Il aura suffi d’un sondage pour que plane en France le spectre d’un nouveau 21 avril. A dire vrai, rien ne permet d’affirmer que le Front national arriverait en tête du 1er tour de la présidentielle : déjà, de nouvelles enquêtes d’opinion le ramènent à une troisième position plus crédible. Si la poussée électorale en faveur de l’extrême-droite reste à confirmer – et à cet égard les élections cantonales fourniront des indications intéressantes – il ne fait aucun doute que la parole de ses électeurs s’est libérée et que la défiance à l’égard de la politique et des responsables politiques atteint de nouveaux sommets. Je le vérifie chaque jour, dans la campagne pour les élections cantonales.
Il faut dire que la droite aura tout fait pour encourager ces sentiments de révolte. A force de jouer avec le feu, Nicolas Sarkozy a propagé l’incendie. On aurait tort de croire qu’il agit ainsi en pyromane inconscient car le sentiment d’urgence amènera la droite à s’unir : la perspective d’une candidature de D. de Villepin est chaque jour moins plausible. Tout laisse à croire que N. Sarkozy joue sciemment des peurs et des inquiétudes de l’opinion pour faire monter l’extrême-droite face à une gauche historiquement divisée en plusieurs partis.
La droite souffle sur les braises, en multipliant des débats sans autre objectif que de nourrir la méfiance à l’égard des étrangers, des musulmans. Que le printemps des peuples arabes ne donne lieu, de la part du gouvernement français, qu’à des coups de menton contre le risque accru d’immigration en provenance de ces pays est proprement stupéfiant ; qu’une députée UMP jusque là plutôt connue pour son sens de la mesure préconise de renvoyer les migrants à la mer sur leurs bateaux est affligeant ; que des ministres cultivés, maîtrisant donc leur expression, expliquent à n’en plus finir que DSK n’est pas enraciné dans le terroir français et empruntent à la rhétorique de l’entre-deux guerres pour en faire un apatride de la mondialisation inapte à se présenter à l’élection présidentielle, est terrifiant. Ce faisant, la droite fait monter les inquiétudes, d’une manière inconsciente pour la cohésion du pays, sans y gagner quoi que ce soit. Les Français n’ont plus confiance en N. Sarkozy, dont la parole n’est plus crédible. Ils n’en peuvent plus des injustices croissantes dans notre société, ils aspirent à une société d’équité, de règles partagées et respectées par tous.

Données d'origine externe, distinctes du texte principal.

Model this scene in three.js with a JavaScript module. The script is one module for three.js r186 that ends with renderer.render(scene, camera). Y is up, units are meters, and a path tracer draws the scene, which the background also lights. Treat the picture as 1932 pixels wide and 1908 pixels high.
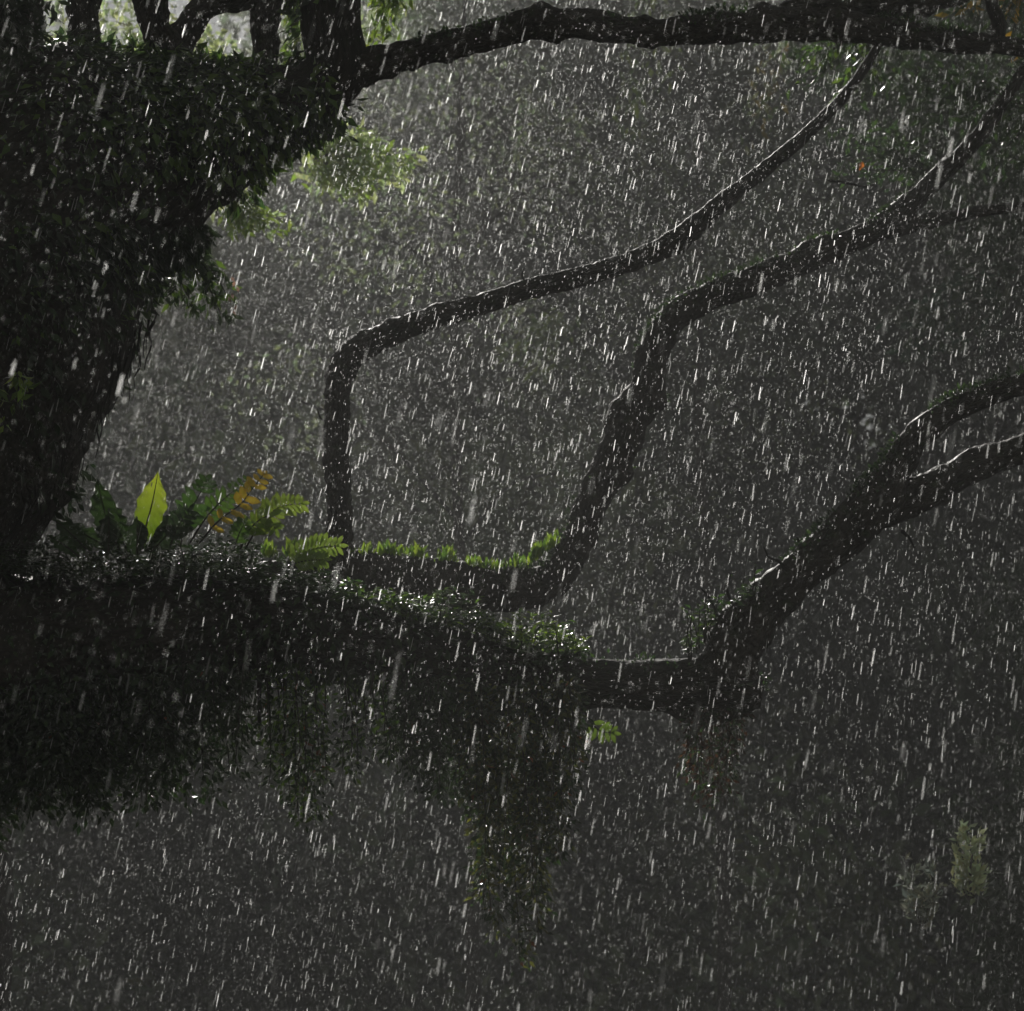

La gauche pour autant ne bénéficie pas du discrédit profond du pouvoir en place, les socialistes singulièrement peinent à s’imposer comme l’alternative souhaitée. Là encore, le sentiment l’emporte que les querelles d’ego n’ont en réalité cessé de dominer. C’est largement injuste, tant le travail d’unité accompli ces derniers mois au PS est profond. Mais les Français ne le perçoivent pas, en tout cas pas suffisamment, pour y croire. La perspective de primaires de division fait resurgir le cauchemar d’une gauche divisée là où l’opinion attend une alternative rassemblée. Localement, les candidatures dissidentes aux élections cantonales, parfois soutenues, voire encouragées, par de grands élus, jette un peu plus le trouble et le discrédit sur le principal parti d’opposition. Alors que Dominique Strauss-Kahn est celui qui apparaît le mieux placé pour contrer la droite et l’extrême-droite, la violence de certaines critiques à son égard, issues des rangs mêmes des socialistes, n’est pas de bon augure.
Les socialistes doivent rapidement avancer leur projet. Le temps du programme n’est pas venu, qui sera celui de l’élection présidentielle. Il incombera au candidat ou à la candidate socialiste de le porter. Mais depuis deux ans que le travail a repris au PS, que les conventions se sont succédées, que des propositions ont été élaborées, il est temps de ramasser ce travail et de lui donner un sens, de répondre aux attentes des couches populaires et moyennes qui se sentent ballotées par la crise, emportées dans une tourmente sociale dont elles ne voient pas l’issue.
A la droite qui agite l’épouvantail d’une crise de l’identité nationale, il faut opposer des réponses aux vrais enjeux, qui sont économiques et sociaux. La crise de la société française n’est pas culturelle elle est sociale. Les réponses attendues le sont sur le terrain de l’emploi, du travail des jeunes et des seniors ; elles doivent porter sur le respect des salariés dans les entreprises, la qualité des emplois proposés. Cela suppose de renforcer la compétitivité de notre économie, de favoriser l’innovation de nos entreprises, la créativité de notre recherche. Sur tous ces plans, la droite est silencieuse. La gauche doit mieux faire entendre ses propositions pour être mieux entendue des Français.